- **SOURCE EXCERPT**:
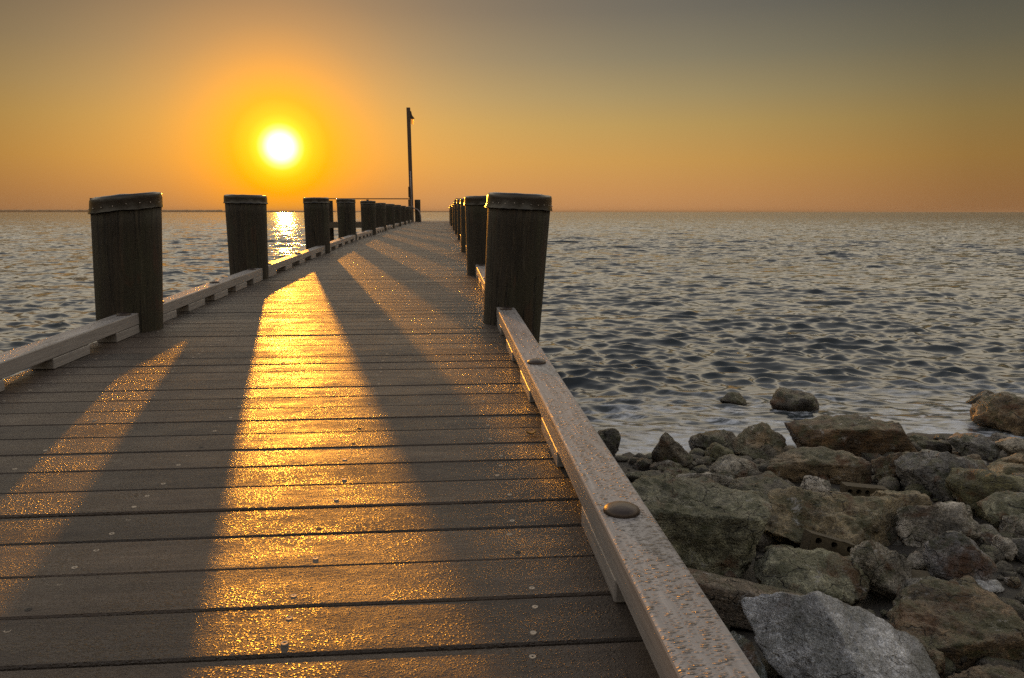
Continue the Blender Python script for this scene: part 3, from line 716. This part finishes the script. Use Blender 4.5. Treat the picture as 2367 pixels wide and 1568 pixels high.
# ------------------------------------------------------------------ water: a fan of rings, fine near the shore and coarse far out
def water():
    na, r0, r1, nr = 900, 3.0, 1400.0, 1500
    A = np.radians(np.concatenate([np.linspace(-85,-47,40)[:-1], np.linspace(-47,47,na), np.linspace(47,85,40)[1:]]))
    Rr = np.concatenate([r0*(r1/r0)**(np.arange(nr)/(nr-1)), np.array([1800, 2500, 3500, 5000, 8000, 14000, 20000.])])
    RR, AA = np.meshgrid(Rr, A, indexing='ij')
    X = RR*np.sin(AA); Y = RR*np.cos(AA); Z = np.zeros_like(X); DX = np.zeros_like(X); DY = np.zeros_like(X)
    cell = np.gradient(Rr)[:, None]
    rs = np.random.RandomState(11)
    for i in range(100):
        lam = .12*(3.2/.12)**(i/99) * rs.uniform(.9,1.1)
        sp = R(36) if lam < 1.0 else R(24)
        th = R(-100) + rs.normal()*sp*.62
        k = 2*math.pi/lam; kx, ky = math.cos(th)*k, math.sin(th)*k
        slope = .062*(1.55 if lam < .38 else .85 if lam < .65 else .42 if lam < 1.2 else .26) 
        a = slope/k
        damp = np.clip((lam/cell-2.2)/2.5, 0, 1)
        ph = kx*X + ky*Y + rs.uniform(0, 6.28)
        # groups: slow modulation so that crests come and go
        g = .65 + .55*np.sin(kx*.13*X - ky*.09*Y + rs.uniform(0,6.28))*np.sin(ky*.11*X + kx*.16*Y + rs.uniform(0,6.28))
        offs = np.clip((RR-13)/38, 0, 1); a = a*g*damp*((.75 + 1.35*offs) if lam > .45 else (1 + .5*offs))
        Z += a*np.cos(ph); s_ = a*np.sin(ph)*.8
        DX -= s_*kx/k; DY -= s_*ky/k
    gust = 1 + .26*np.sin(.31*X+.42*Y+1)*np.sin(.17*X-.23*Y+2) + .22*np.sin(.75*X-.2*Y+.5)*np.sin(.12*X+.61*Y) + .2*np.sin(.09*X+.15*Y)
    Z *= gust; DX *= gust; DY *= gust
    sh = Y - (6.05+.14*(X-.9)); shal = np.clip((sh+.4)/2.6, .22, 1)
    X += DX*shal; Y += DY*shal; Z *= shal
    n0, n1 = X.shape
    co = np.stack([X, Y, Z], -1).reshape(-1, 3).astype(np.float32)
    idx = np.arange(n0*n1).reshape(n0, n1)
    q = np.stack([idx[:-1,:-1], idx[:-1,1:], idx[1:,1:], idx[1:,:-1]], -1).reshape(-1, 4)[:, ::-1]
    me = bpy.data.meshes.new('water')
    me.vertices.add(len(co)); me.vertices.foreach_set('co', co.ravel())
    me.loops.add(q.size); me.loops.foreach_set('vertex_index', q.ravel().astype(np.int32))
    me.polygons.add(len(q)); me.polygons.foreach_set('loop_start', np.arange(0, q.size, 4, dtype=np.int32))
    me.polygons.foreach_set('loop_total', np.full(len(q), 4, dtype=np.int32))
    me.polygons.foreach_set('use_smooth', np.ones(len(q), dtype=bool))
    me.materials.append(M['water']); me.update(calc_edges=True); me.validate()
    tag(link('water', me), kind='structure')
water()

# ------------------------------------------------------------------ beach under the stones, and the far shore
def beach():
    xs = np.concatenate([np.linspace(-60,-4,24), np.linspace(-3.8,8,180), np.linspace(8.5,60,24)])
    ys = np.concatenate([np.linspace(-40,-1,20), np.linspace(-.8,9.5,170), np.linspace(10,30,20)])
    v = []
    for y in ys:
        for x in xs:
            z = ground_z(x, y) + .035*mnoise.noise(Vector((x*2.1, y*2.1, 0))) + .02*mnoise.noise(Vector((x*7, y*7, 3)))
            v.append((x, y, z))
    n = len(xs)
    f = [(j*n+i, j*n+i+1, (j+1)*n+i+1, (j+1)*n+i) for j in range(len(ys)-1) for i in range(n-1)]
    tag(link('beach', mesh('beach', v, f, M['sand'], True)), kind='structure')
beach()
def far_land(segs):
    bm = bmesh.new()
    for (a0, a1, dist, hgt, seed) in segs:
        n = int((a1-a0)*22)+2; rows = []
        for i in range(n+1):
            a = R(a0+(a1-a0)*i/n); e = min(1, i/4, (n-i)/4)
            h = hgt*e*(.82 + .20*mnoise.noise(Vector((i*.13, seed, 0))) + .12*mnoise.noise(Vector((i*.6, seed, 2))) + .06*mnoise.noise(Vector((i*1.7, seed, 4))))
            d = dist*(1+.02*mnoise.noise(Vector((i*.05, seed, 9))))
            rows.append([bm.verts.new((r_*math.sin(a), r_*math.cos(a), z)) for r_, z in ((d,-2),(d,h*.8),(d+40,h),(d+300,h*.9),(d+400,-2))])
        for A, B in zip(rows, rows[1:]):
            for k in range(4): bm.faces.new((A[k], A[k+1], B[k+1], B[k]))
    bmesh.ops.recalc_face_normals(bm, faces=bm.faces)
    tag(link('far_land', bm_mesh('far_land', bm, M['land'])), kind='structure')
far_land([(-62,-20,4600,15,1.0), (-20.2,-12.5,5200,11,5.0), (-12.6,-9.5,6500,9,7.0), (-7.2,-4.2,5600,8,9.0)])

# ------------------------------------------------------------------ shore stones
TONE = dict(wet=(.032,.026,.021), wetb=(.052,.042,.030), dark=(.050,.043,.032), algae=(.085,.078,.036), brown=(.105,.077,.047), rust=(.070,.042,.020), rust2=(.095,.064,.036),
            tan=(.165,.130,.078), grey=(.20,.180,.150), greyd=(.105,.100,.098), green=(.150,.145,.100), pale=(.235,.215,.19), white=(.36,.365,.385), blue=(.15,.145,.155), blueg=(.095,.112,.115), lit=(.11,.078,.045))
for (rid, seed, style, sub, x, y, z, sx, sy, sz, tone, label) in ROCKS:
    if rid in ('a', 'b', 's'): z += .09 if rid == 'a' else .05; sz *= 1.45    # the stones standing in the surf
    elif rid not in ('xx', 'yy', 'zz'): sx *= 1.05; sy *= 1.14; sz *= 1.18; z += .03*sz
    q, f = rock_mesh(seed, style, sub, sx, sy, sz)
    wet = tone in ('wet', 'wetb', 'lit')
    o = link('boulder' if sx > .12 else 'rock', mesh('rock', q, f, M['wet'] if wet else M['rock'], True), None, (x, y, z))
    o.color = (*(min(.8, c_*.90) for c_ in TONE[tone]), .45 if tone == 'white' else 1)
    tag(o, label, 'rock', 'stones heaped along the shore')
# long concrete slab and hollow bricks lying among the stones
def rough_block(name, seed, half, loc, rot, mat, tone, amp=.05):
    d, faces = ICO.get(5) or ICO.setdefault(5, ico(5))
    a = np.abs(d); r = (a**10).sum(1)**(-.1)
    p = d*r[:, None]*np.array(half); s = min(half)
    q = np.empty_like(p); off = Vector((seed, seed*.7, 2))
    for i in range(len(p)):
        c = Vector(p[i]); n = Vector(d[i])
        k = mnoise.fractal(c*(1.1/s)+off, .9, 2.1, 4)*amp*s*1.6 + mnoise.noise(c*(7/s)+off)*amp*s*.35
        q[i] = c + n*k
    o = link(name, mesh(name, q, faces, mat, True), None, loc); o.rotation_euler = rot; o.color = (*tone, 1)
    return o
sl = rough_block('concrete_slab', 4.0, (.36,.085,.075), (.80,2.86,.40), (R(-8), R(9), R(-9)), M['rock'], (.13,.10,.075), .06)
tag(sl, 'long brown concrete slab sloping down from the pier kerb behind the big white boulder', 'slab')
rb = rough_block('brick', 9.0, (.060,.04,.027), (1.755,3.17,.325), (R(4), R(3), R(-6)), M['brick'], (.2,.08,.05), .05)
tag(rb, 'red brown solid brick between the mottled grey boulder and the bluish brown boulder', 'brick', 'bricks among the stones')
def hollow_brick(loc, rot, L, D, Hh, rows, cols, lab, tilt=0):
    bm = bmesh.new(); n = 16
    cw, ch = L/cols, Hh/rows; hr = min(cw, ch)*.30
    for r_ in range(rows):
        for c_ in range(cols):
            cx = -L/2+cw*(c_+.5); cz = -Hh/2+ch*(r_+.5); O_, I_, B_ = [], [], []
            for k in range(n):
                a = 2*math.pi*k/n; ca, sa = math.cos(a), math.sin(a); m = max(abs(ca), abs(sa))
                O_.append(bm.verts.new((cx+ca/m*cw/2, -D/2, cz+sa/m*ch/2)))
                I_.append(bm.verts.new((cx+ca*hr, -D/2, cz+sa*hr))); B_.append(bm.verts.new((cx+ca*hr*.9, -D/2+D*.7, cz+sa*hr*.9)))
            for k in range(n):
                j = (k+1)%n
                bm.faces.new((O_[k], O_[j], I_[j], I_[k])); bm.faces.new((I_[k], I_[j], B_[j], B_[k]))
            bm.faces.new(B_)
    x, y, z = L/2, D/2, Hh/2
    vs = [bm.verts.new(p) for p in ((-x,-y,-z),(x,-y,-z),(x,y,-z),(-x,y,-z),(-x,-y,z),(x,-y,z),(x,y,z),(-x,y,z))]
    for q in ((0,1,2,3),(4,7,6,5),(1,5,6,2),(0,3,7,4),(2,6,7,3)): bm.faces.new([vs[i] for i in q])
    bmesh.ops.remove_doubles(bm, verts=bm.verts, dist=1e-5); bmesh.ops.recalc_face_normals(bm, faces=bm.faces)
    for v in bm.verts:
        v.co += Vector((mnoise.noise(v.co*30), mnoise.noise(v.co*30+Vector((5,0,0))), mnoise.noise(v.co*30+Vector((0,7,0)))))*.004
    o = link('hollow_brick', bm_mesh('hollow_brick', bm, M['brick']), None, loc); o.rotation_euler = rot
    tag(o, lab, 'brick', 'bricks among the stones')
hollow_brick((2.13,4.50,.235), (R(-6), R(4), R(-4)), .25, .10, .062, 1, 5, 'upper hollow brick with a row of holes lying beside the pyramid boulder')
hollow_brick((2.11,4.36,.19), (R(-4), R(2), R(-3)), .24, .10, .055, 1, 6, 'lower hollow brick with a row of holes in front of the other one')
hollow_brick((1.47,3.41,.36), (R(-14), R(14), R(-8)), .215, .12, .10, 2, 3, 'mossy broken brick with large round holes below the large tan boulder')
# a curled dry leaf on the boards
bm = bmesh.new(); top = []; botm = []
for i in range(9):
    a = -1+i/4.0; w_ = .006*math.sqrt(max(0, 1-a*a))+.0006
    for s_, store in ((-1, []), (0, []), (1, [])): pass
    z = .004+.006*a*a
    top.append([bm.verts.new((a*.012, s_*w_, z+.004*abs(s_))) for s_ in (-1,0,1)])
    botm.append([bm.verts.new((a*.012, s_*w_, z+.004*abs(s_)-.0015)) for s_ in (-1,0,1)])
for G, fl in ((top, False), (botm, True)):
    for A_, B_ in zip(G, G[1:]):
        for k in range(2):
            q = (A_[k], B_[k], B_[k+1], A_[k+1]); bm.faces.new(q[::-1] if not fl else q)
for i in range(8):
    for k, f_ in ((0, 1), (2, -1)):
        q = (top[i][k], top[i+1][k], botm[i+1][k], botm[i][k]); bm.faces.new(q if f_ > 0 else q[::-1])
bmesh.ops.recalc_face_normals(bm, faces=bm.faces)
lf = link('leaf', bm_mesh('leaf', bm, M['leaf'], True), None, to_world(.925, 2.19, zdeck(2.19)+.001)); lf.rotation_euler = (0,0,.3); lf.scale = (1.3,1.3,1.3)
tag(lf, 'small curled yellow leaf lying on the boards next to the kerb rail', 'leaf')

# small stones in every gap
def pebbles():
    shapes = [rock_shape(400+i, ['ang','round','slab','peak'][i%4], 2) for i in range(8)]
    V = []; F = []; base = 0; rs = np.random.RandomState(3); n = 0
    while n < 1400:
        x = rs.uniform(.25, 5.6); y = rs.uniform(1.6, 6.6)
        if y > shore_y(x)-.25 or x > .75*y+.9: continue
        s = .016 + .070*rs.random()**2
        p, f = shapes[rs.randint(8)]
        c, sn = math.cos(n), math.sin(n)
        q = p*np.array([s, s*rs.uniform(.6,1), s*rs.uniform(.4,.8)])
        q = np.stack([q[:,0]*c-q[:,1]*sn, q[:,0]*sn+q[:,1]*c, q[:,2]], 1)
        zb = ground_z(x, y) + .035*mnoise.noise(Vector((x*2.1, y*2.1, 0))) + .02*mnoise.noise(Vector((x*7, y*7, 3)))
        V.append(q + np.array([x, y, zb+s*.25])); F += [[a+base for a in t_] for t_ in f]; base += len(q); n += 1
    o = link('gravel', mesh('gravel', np.concatenate(V), F, M['rock'], True)); o.color = (.050,.042,.032,1)
    tag(o, kind='stuff')
pebbles()

# ------------------------------------------------------------------ air
bm = bmesh.new(); bmesh.ops.create_cube(bm, size=1.0)
for v_ in bm.verts: v_.co = Vector((v_.co.x*44000, v_.co.y*44000, -4.0 if v_.co.z < 0 else 19.0))
hm = bpy.data.materials.new('haze_air'); hm.use_nodes = True; ht = hm.node_tree
ht.nodes.remove(ht.nodes['Principled BSDF'])
pv = ht.nodes.new('ShaderNodeVolumePrincipled'); pv.inputs['Color'].default_value = (.62,.46,.30,1); pv.inputs['Density'].default_value = 0.9e-4; pv.inputs['Anisotropy'].default_value = 0.0
ht.links.new(pv.outputs[0], ht.nodes['Material Output'].inputs['Volume'])
tag(link('haze', bm_mesh('haze', bm, hm)), kind='stuff')

# ------------------------------------------------------------------ render settings
S.render.engine = 'CYCLES'
S.view_settings.view_transform = 'Standard'; S.view_settings.look = 'None'; S.view_settings.exposure = 0; S.view_settings.gamma = 1
S.cycles.use_denoising = False
S.cycles.max_bounces = 6; S.cycles.diffuse_bounces = 3; S.cycles.glossy_bounces = 3; S.cycles.transmission_bounces = 4; S.cycles.volume_bounces = 0
S.cycles.sample_clamp_indirect = 6; S.cycles.caustics_reflective = False; S.cycles.caustics_refractive = False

- **SHORT TASK**:
Copy every line of the listing where the word "from" appears.

- **THE ANSWER**:
Continue the Blender Python script for this scene: part 3, from line 716. This part finishes the script. Use Blender 4.5. Treat the picture as 2367 pixels wide and 1568 pixels high.
tag(sl, 'long brown concrete slab sloping down from the pier kerb behind the big white boulder', 'slab')